The Doctor and Clara arrive at an old haunted mansion, where two investigators - an ex-army professor and an empathic psychic - are attempting to communicate with a long-rumoured ghost that haunts the building. Things are, naturally, not what they seem. Cue running, jumping in terror, and hiding.
"Hide" is not a classic episode of Doctor Who, but it does an excellent job of adopting the elements that make classic Who. The result is an episode that feels just a little bit short-changed in terms of scope and character, but is for the most part enormously entertaining.
A science fiction series like Doctor Who is always going to be on unstable ground when it tackles supernatural themes. Either it leaves them as supernatural - or at the very least unexplained - and the result is something that feels unsatisfying and possibly even annoying (such as Season 2's The Satan Pit), or it explains it away in science fictional terms. This latter approach has risks of its own, since the core element of horror is a fear of the unknown and explaining the horrors away does remove the 'unknown' part rather comprehensively.
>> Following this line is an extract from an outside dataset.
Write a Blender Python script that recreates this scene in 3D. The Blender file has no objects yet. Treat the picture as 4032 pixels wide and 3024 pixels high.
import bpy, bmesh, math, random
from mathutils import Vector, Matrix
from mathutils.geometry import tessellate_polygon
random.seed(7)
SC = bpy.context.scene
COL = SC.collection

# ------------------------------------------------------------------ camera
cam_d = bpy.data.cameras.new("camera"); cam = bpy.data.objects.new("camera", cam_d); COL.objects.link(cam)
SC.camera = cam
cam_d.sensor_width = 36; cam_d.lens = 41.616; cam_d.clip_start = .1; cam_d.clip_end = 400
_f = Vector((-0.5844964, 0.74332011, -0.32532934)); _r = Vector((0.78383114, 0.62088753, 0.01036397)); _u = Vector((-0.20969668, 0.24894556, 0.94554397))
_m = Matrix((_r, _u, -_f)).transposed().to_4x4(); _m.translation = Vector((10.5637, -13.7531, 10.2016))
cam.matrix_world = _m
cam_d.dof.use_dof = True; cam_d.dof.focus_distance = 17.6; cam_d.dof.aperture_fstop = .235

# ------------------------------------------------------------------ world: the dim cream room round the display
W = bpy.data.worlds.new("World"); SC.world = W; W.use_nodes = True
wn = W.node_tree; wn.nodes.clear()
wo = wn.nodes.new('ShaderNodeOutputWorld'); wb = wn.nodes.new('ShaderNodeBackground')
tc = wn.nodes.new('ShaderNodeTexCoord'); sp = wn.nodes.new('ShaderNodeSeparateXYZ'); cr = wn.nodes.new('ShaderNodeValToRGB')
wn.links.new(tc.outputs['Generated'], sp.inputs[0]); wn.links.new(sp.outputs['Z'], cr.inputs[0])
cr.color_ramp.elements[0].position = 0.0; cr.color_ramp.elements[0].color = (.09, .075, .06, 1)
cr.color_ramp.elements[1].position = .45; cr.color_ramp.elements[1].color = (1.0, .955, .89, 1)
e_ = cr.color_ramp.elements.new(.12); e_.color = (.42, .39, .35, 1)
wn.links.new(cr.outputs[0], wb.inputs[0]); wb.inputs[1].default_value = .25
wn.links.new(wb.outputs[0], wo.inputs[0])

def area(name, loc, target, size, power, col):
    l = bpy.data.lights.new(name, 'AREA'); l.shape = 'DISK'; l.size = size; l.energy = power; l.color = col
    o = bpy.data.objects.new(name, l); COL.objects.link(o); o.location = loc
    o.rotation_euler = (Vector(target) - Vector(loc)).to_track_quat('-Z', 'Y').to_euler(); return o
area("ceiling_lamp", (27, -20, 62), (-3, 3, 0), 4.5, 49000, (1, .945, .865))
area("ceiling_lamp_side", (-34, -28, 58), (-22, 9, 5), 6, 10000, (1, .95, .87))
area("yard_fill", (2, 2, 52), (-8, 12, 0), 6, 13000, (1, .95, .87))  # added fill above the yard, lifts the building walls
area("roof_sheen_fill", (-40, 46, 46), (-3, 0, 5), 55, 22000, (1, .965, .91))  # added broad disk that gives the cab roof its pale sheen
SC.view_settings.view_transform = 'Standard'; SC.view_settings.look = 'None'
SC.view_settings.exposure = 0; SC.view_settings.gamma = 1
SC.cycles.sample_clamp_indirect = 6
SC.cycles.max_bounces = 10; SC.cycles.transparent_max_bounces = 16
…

I think for the most part this episode gets the balance correct. It remains quite creepy and unsettling because, even as the Doctor explains away the ghost as a runaway time traveller lost in a pocket universe, the episode introduces whatever scary thing is chasing that time traveller. One horror gets replaced by another, and writer Neil Cross is very careful not to deflate that horror until the episode is at an end.
The episode only has a guest cast of four, and that includes a monster, so really we're only talking about three actors. Dougray Scott is an actor I've admired for some years, first through his amiable turn as the Prince in Ever After and later through more serious roles in This Year's Love, Enigma and Dark Water. He plays Professor Palmer with a nicely restrained combination of post-traumatic stress and romantic longing for his co-star.
And I was particularly impressed with his co-star, Call the Midwife's Jessica Raine as psychic Emma Grayling. She's immediately likeable and presents herself with a lot of depth that the script only really hints at. In a parallel universe where Raine wasn't in Call the Midwife and Clara wasn't already four episodes into her own run, Emma would have made a fantastic companion. Maybe in a year or so, if Raine is free and Jenna-Louise Coleman has moved on, they can bring Emma back.
Kemi-Bo Jacobs plays lost time traveller Hila Tukurian, and sadly she gets badly short-changed. Very little time is spent to flesh out her character at all, and I wonder if time constraints simply left most of her scenes on the cutting room floor.
Like all good Doctor Who episodes, "Hide" has a great monster, and director Jamie Payne uses the time-old trick of recording footage backwards to give it a particularly creepy style of movement. How the episode resolves this monster will be contentious with a lot of fans, I suspect; I personally loved it, particularly the wonderfully dynamic in-media-res final shot.
I do want to highlight a particularly nice scene between the Doctor and Clara, where she points out that - as a time traveller - everyone he meets is already history to him. 'We're all ghosts,' she explains, in a wonderfully loaded line given that she's already died twice herself.
Finally there are the continuity references. It seems like they've been piling them on thicker and thicker since "The Bells of St John". Here we get a blue crystal from Metebelis III (although the Doctor mispronounces it - in his defence it was at least 250 years ago), the 10th Doctor's spacesuit, the TARDIS emergency hologram, the Eye of Harmony and the TARDIS cloister bell. Blimey charlie.
All up, this episode is almost a classic. Who knows? Given a few rewatches it may wind up crossing the line. We're 10 episodes through the season, we have four left to go, and the series is scoring 90% on the 'worth watching' meter.